We look at a guy losing a race and say he can't run fast enough. But in fact all we see is that he isn't running fast enough -- how do you derive a "can't" from an "isn't"? We see what the sun did thousands of times in a row and conclude it will come up tomorrow; how do you derive a "will" from a "did"? We see that cold O-rings are brittle and say the shuttle would have made it to orbit if they'd waited for warmer weather; how do you derive a "would" from an "are"? "What would have happened" appears on its face to be no more of an observable than "murder is bad." It looks to me like exactly the same problem with the lot of them. Yet with all the others, somehow we muddle through.
Hume did not go on, as Lewis did, to say that therefore if we are to have value at all, we must treat fundamental values as premises, not as conclusions.
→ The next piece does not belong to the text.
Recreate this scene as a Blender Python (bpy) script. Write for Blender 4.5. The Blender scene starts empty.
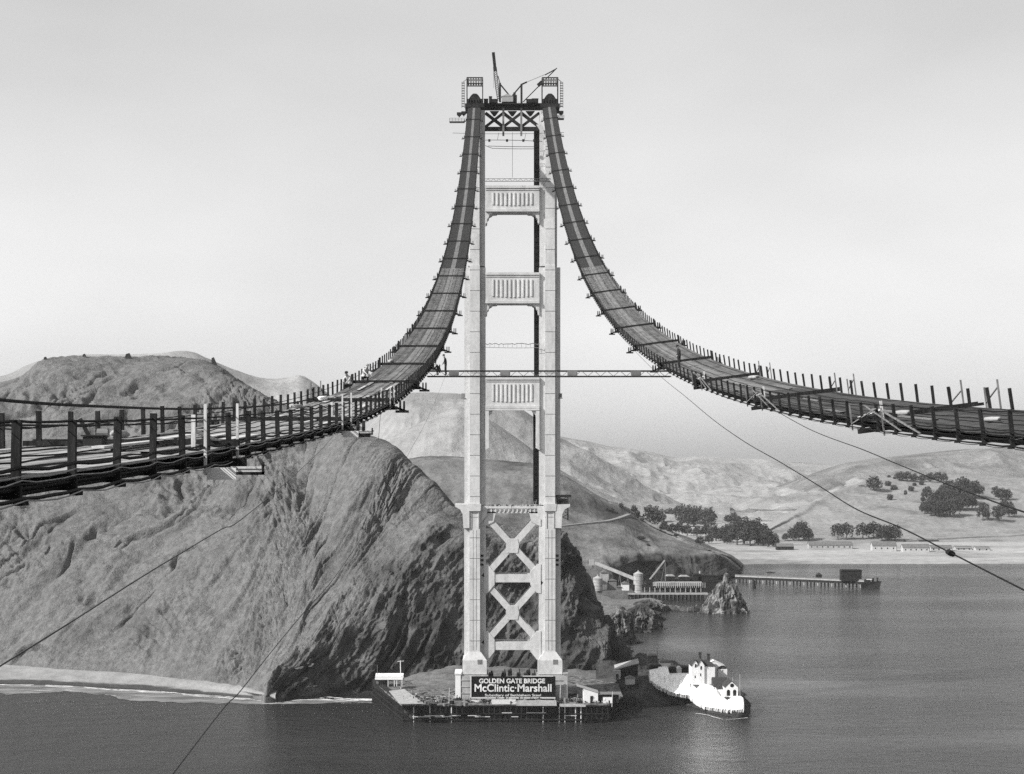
import bpy, math, random
import numpy as np
from mathutils import Vector, Matrix
from mathutils.bvhtree import BVHTree

random.seed(7)
rng = np.random.default_rng(11)
scene = bpy.context.scene
COL = scene.collection

# ------------------------------------------------------------------ camera
F = 1660.0            # focal length in pixels at 1024 wide
VX, VY = 499.0, 456.0  # where the bridge axis meets the horizon
EYE = 96.0            # metres above the water
cam_data = bpy.data.cameras.new('camera')
cam = bpy.data.objects.new('camera', cam_data)
COL.objects.link(cam)
cam.location = (0, 0, EYE)
cam.rotation_euler = (math.radians(90), 0, 0)
cam_data.sensor_width = 36.0
cam_data.lens = 36.0 * F / 1024.0
cam_data.shift_x = (512 - VX) / 1024.0
cam_data.shift_y = (VY - 387) / 1024.0
cam_data.clip_start = 0.5
cam_data.clip_end = 30000
scene.camera = cam


def W(px, py, D):
    """the world point seen at a picture position, D metres down the bridge axis"""
    return np.array([(px - VX) / F * D, D, EYE - (py - VY) / F * D])


def WZ(px, py, z):
    """the point at height z seen at a picture position"""
    D = (EYE - z) * F / (py - VY)
    return W(px, py, D)


# ------------------------------------------------------------------ noise
def _hash(ix, iy, iz, seed):
    h = (ix * 374761393 + iy * 668265263 + iz * 2147483647 + seed * 1274126177) & 0xFFFFFFFF
    h = ((h ^ (h >> 13)) * 1274126177) & 0xFFFFFFFF
    h = (h ^ (h >> 16)) & 0xFFFFFF
    return h / float(0xFFFFFF)


def vnoise(x, y, z=None, seed=0):
    x = np.asarray(x, float); y = np.asarray(y, float)
    z = np.zeros_like(x) if z is None else np.asarray(z, float)
    fx, fy, fz = np.floor(x), np.floor(y), np.floor(z)
    ix, iy, iz = fx.astype(np.int64), fy.astype(np.int64), fz.astype(np.int64)
    tx, ty, tz = x - fx, y - fy, z - fz
    tx = tx*tx*tx*(tx*(tx*6-15)+10); ty = ty*ty*ty*(ty*(ty*6-15)+10); tz = tz*tz*tz*(tz*(tz*6-15)+10)
    r = 0
    for dx in (0, 1):
        for dy in (0, 1):
            for dz in (0, 1):
                w = (tx if dx else 1-tx)*(ty if dy else 1-ty)*(tz if dz else 1-tz)
                r = r + w*_hash(ix+dx, iy+dy, iz+dz, seed)
    return r*2-1


def fbm(x, y, z=None, octs=4, seed=0, gain=0.5):
    r, a, t, f = 0, 1.0, 0, 1.0
    for o in range(octs):
        r = r + a*vnoise(x*f, y*f, None if z is None else z*f, seed+o*17)
        t += a; a *= gain; f *= 2.03
    return r/t


def ridged(x, y, z=None, octs=4, seed=0, gain=0.5):
    r, a, t, f = 0, 1.0, 0, 1.0
    for o in range(octs):
        r = r + a*(1-np.abs(vnoise(x*f, y*f, None if z is None else z*f, seed+o*31))*2)
        t += a; a *= gain; f *= 2.07
    return r/t


# ------------------------------------------------------------------ tags
def tag(o, label=None, cat=None, group=None, kind=None):
    if label: o['label'] = label
    if cat: o['category'] = cat
    if group: o['group'] = group
    if kind: o['kind'] = kind
    return o


def root(name, loc, label, cat, group=None, rz=0.0):
    o = bpy.data.objects.new(name, None)
    o.empty_display_size = 1.0
    COL.objects.link(o)
    o.location = loc
    o.rotation_euler = (0, 0, rz)
    tag(o, label, cat, group)
    return o


def wmat(o):
    """world matrix without waiting for the depsgraph"""
    m = Matrix.LocRotScale(o.location, o.rotation_euler, o.scale)
    return (wmat(o.parent) @ m) if o.parent else m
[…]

You are right that materialism is a premise, just as belief in value is a premise. You want to muddle through assuming that even muddling through is a function of materiality. Fine. I believe, as Lewis says, that carried to its logical conclusions, that premise, far from being just a matter of grammar, leads to nonsense and the destruction of all value (and therefore, eventually, of humanity too). But there's no way I can convince you by proof. In my view, as Philip Thompson wrote once, "who values nothing, Value nothings" (the last word being a verb). (I realize that you would say not that you value nothing but that your values are rooted in materiality.) Where premises differ so fundamentally, it only remains for us to feel sorry for one another, except that those feelings don't much matter in your scheme of things, because they're after all only the physical laws going about their business in the guise of your muddling through, whereas in my scheme of things, being particular instances of the universal called love, they matter absolutely. I remain in my belief that to be so sure that all our gifts of non-material experience are really only materiality is hubristic. You will say the same about my faith in spirit. And this is the great rift of our age.
I agree that fundamental values should be taken as premises, not conclusions. (When we last discussed this by email several years ago, I took the opposite view; I've since come around.)
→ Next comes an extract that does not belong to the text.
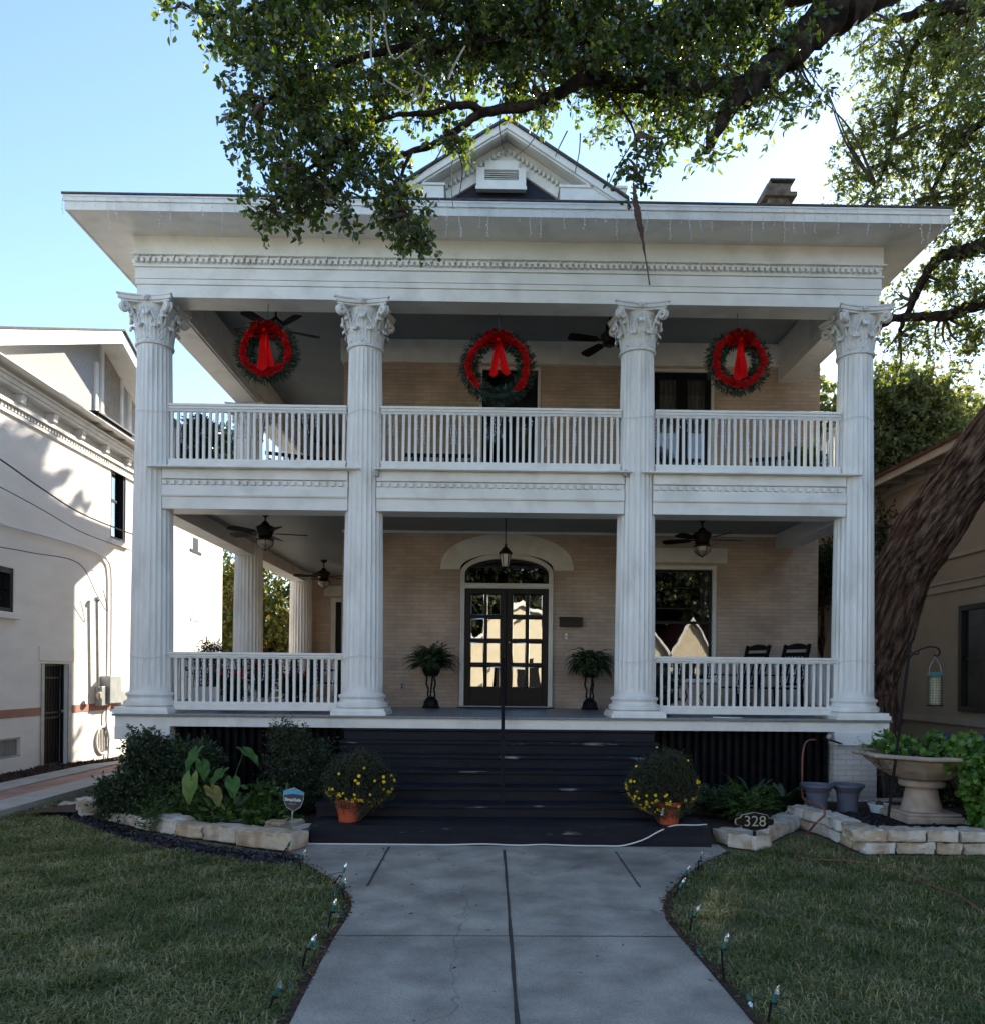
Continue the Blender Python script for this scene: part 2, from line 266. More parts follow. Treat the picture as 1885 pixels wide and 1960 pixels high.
# ------------------------------------------------------------------ mesh tools
class MB:
    def __init__(s): s.v = []; s.f = []; s.m = []; s.mi = 0
    def add(s, vs, fs):
        b = len(s.v); s.v += [tuple(p) for p in vs]; s.f += [tuple(i + b for i in f) for f in fs]; s.m += [s.mi] * len(fs); return s
    def box(s, x0, x1, y0, y1, z0, z1):
        return s.add([(x0, y0, z0), (x1, y0, z0), (x1, y1, z0), (x0, y1, z0), (x0, y0, z1), (x1, y0, z1), (x1, y1, z1), (x0, y1, z1)],
                     [(0, 3, 2, 1), (4, 5, 6, 7), (0, 1, 5, 4), (1, 2, 6, 5), (2, 3, 7, 6), (3, 0, 4, 7)])
    def obox(s, c, ax, ay, az):
        c, ax, ay, az = map(Vector, (c, ax, ay, az))
        vs = [c + ax * i + ay * j + az * k for k in (-1, 1) for i, j in ((-1, -1), (1, -1), (1, 1), (-1, 1))]
        return s.add(vs, [(0, 3, 2, 1), (4, 5, 6, 7), (0, 1, 5, 4), (1, 2, 6, 5), (2, 3, 7, 6), (3, 0, 4, 7)])
    def prism(s, poly, axis, a, b):
        """poly of 2d points extruded along axis 'x','y','z' from a to b"""
        def p3(p, t): return {'x': (t, p[0], p[1]), 'y': (p[0], t, p[1]), 'z': (p[0], p[1], t)}[axis]
        n = len(poly); vs = [p3(p, a) for p in poly] + [p3(p, b) for p in poly]
        fs = [tuple(range(n))[::-1], tuple(range(n, 2 * n))] + [(i, (i + 1) % n, n + (i + 1) % n, n + i) for i in range(n)]
        return s.add(vs, fs)
    def lathe(s, prof, seg=24, c=(0, 0, 0), caps=True, sx=1, sy=1):
        vs = []; fs = []
        for r, z in prof:
            for k in range(seg):
                a = 2 * PI * k / seg; vs.append((c[0] + r * sx * math.cos(a), c[1] + r * sy * math.sin(a), c[2] + z))
        n = len(prof)
        for i in range(n - 1):
            for k in range(seg):
                fs.append((i * seg + k, i * seg + (k + 1) % seg, (i + 1) * seg + (k + 1) % seg, (i + 1) * seg + k))
        if caps: fs.append(tuple(range(seg))[::-1]); fs.append(tuple(range((n - 1) * seg, n * seg)))
        return s.add(vs, fs)
    def tube(s, pts, r, seg=8, caps=True, jitter=None):
        pts = [Vector(p) for p in pts]; n = len(pts)
        rs = r if isinstance(r, (list, tuple)) else [r] * n
        vs = []; fs = []; up = None
        for i, p in enumerate(pts):
            t = (pts[min(i + 1, n - 1)] - pts[max(i - 1, 0)])
            t = t.normalized() if t.length > 1e-9 else Vector((0, 0, 1))
            if up is None: up = Vector((0, 0, 1)) if abs(t.z) < .9 else Vector((1, 0, 0))
            a = t.cross(up); a = a.normalized() if a.length > 1e-6 else t.orthogonal().normalized()
            b = t.cross(a).normalized(); up = -b if False else a.cross(t)
            for k in range(seg):
                th = 2 * PI * k / seg; rr = rs[i] * (jitter(i, k) if jitter else 1)
                vs.append(p + a * math.cos(th) * rr + b * math.sin(th) * rr)
        for i in range(n - 1):
            for k in range(seg): fs.append((i * seg + k, (i + 1) * seg + k, (i + 1) * seg + (k + 1) % seg, i * seg + (k + 1) % seg))
        if caps: fs.append(tuple(range(seg))); fs.append(tuple(range((n - 1) * seg, n * seg))[::-1])
        return s.add(vs, fs)
    def grid(s, fn, nu, nv):
        vs = [fn(i / nu, j / nv) for j in range(nv + 1) for i in range(nu + 1)]
        fs = [(j * (nu + 1) + i, j * (nu + 1) + i + 1, (j + 1) * (nu + 1) + i + 1, (j + 1) * (nu + 1) + i) for j in range(nv) for i in range(nu)]
        return s.add(vs, fs)
    def ball(s, c, r, seg=10, rings=6, sz=1):
        prof = [(max(r * math.sin(PI * i / rings), 1e-4), -r * sz * math.cos(PI * i / rings)) for i in range(rings + 1)]
        return s.lathe(prof, seg, c, caps=False)
def smooth_path(pts, n=6):
    pts = [Vector(p) for p in pts]; out = []
    for i in range(len(pts) - 1):
        p0 = pts[max(i - 1, 0)]; p1 = pts[i]; p2 = pts[i + 1]; p3 = pts[min(i + 2, len(pts) - 1)]
        for k in range(n):
            t = k / n
            out.append(.5 * ((2 * p1) + (p2 - p0) * t + (2 * p0 - 5 * p1 + 4 * p2 - p3) * t * t + (3 * p1 - p0 - 3 * p2 + p3) * t ** 3))
    out.append(pts[-1]); return out
WL = {}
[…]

Moreover, we are on the same side against the moral relativists. We agree that normative questions can have right and wrong answers. I suspect we even agree, in most cases, on what the right answers are.
We disagree, however, when you say that materialism will lead to the destruction of humanity. What will lead to the destruction of humanity is a giant comet as depicted in the motion picture Armageddon. Barring that, what will lead to the desctruction of humanity is the notion that absolute moral principles should be gotten from some book or some priest or some god rather than from an examination of one's own conscience using one's own best judgment.
Osama bin Laden is the threat that he is because he takes the Koran seriously. He believes every word of it. He is willing to kill millions of innocent westerners because his god wants him to.
The elevation of religious doctrine over a conscience-based morality is responsible as well for millions of recent deaths in Palestine, the Balkans, Northern Ireland, Kashmir, Sudan, Nigeria, Ethiopia and Eritra, Sri Lanka, Indonesia, and the Caucasus.
Humanity has a chance if only its members would think for themselves and do what they think is right -- and not take their marching orders from the Bible, the Koran, the Upanishads, the collected writings of L. Ron Hubbard, etc.
Well, now. I fear I may be taking this discussion off on another tangent. Morever, I confess that I haven't given this as much thought as g.rap or Maurile have, nor am I as articulate on the subject as they are.
Still, I am compelled to respond that Maurile is starting from a flawed premise: That conflict (murder, genocide, mistreatment) that occurs between socities and subfactions, arises out of a failure of people to think for themselves and to do what they "think" is right. That if only people would do what they "think" is right, rather than to rely on mystical literature for guidance, all would be well with the world.
One obvious (to me) trouble with this reasoning is that Osama IS, no doubt, doing what he "thinks is right." True, the situation is complicated by the fact that he also believes he has the moral authority to do what he is doing.
But, I posit that it is not his belief in the Koran that has caused the problem. In fact, the problem is precisely the opposite. Although he has apparently read the Koran (which I admit I have not), I am confident that he has not understood it in its depth. In any mystical literature, one can find passages or concepts that can appear to legitimize an individual's own "conscience-based" morality." It can and does happen all the time. That's what happened in this case.
It sounds like you're falling pray to the understandable human desire to find a nice comfortable, and relatively easy place from which to view the world. "If this, then this." Unfortunately, mankind's infinite range of motivations, desires, and capacities must be considered. Quite simply, the unquantifiable must be factored in with the quantifiable."
The fact that spiritual beliefs have the capacity to take us terribly awry does not does not mean any more than that: It's true. People do have the capacity to misunderstand and misuse spiritual concepts.
But it is equally indisputable that the unquantifiable, mystical, factor has the potential to add meaning and depth to a life that lived exclusively in the material world can never have.
Materialism alone and particulary "conscience-based morality" are equally, and perhaps more dangerous than spiritualism alone. As we have moved farther and farther into a world where the balance has changed in that direction, I find less, not more, evidence of cooperation, love, consideration, and creativity.
If reliance on mystical literature were the sole cause of mankind's mistreatment of each other, we would expect to see less of that we we have moved farther away from the spiritually based model that governed for most of history until the post-WWII era.
The "modal verb" vetting takes the Steve Martin prize for philosophy. "I remembered just enough to F*** me up for the rest of my life.
After a game of complex moves, another stalemate. There's a reason that chess isn't a spectator sport.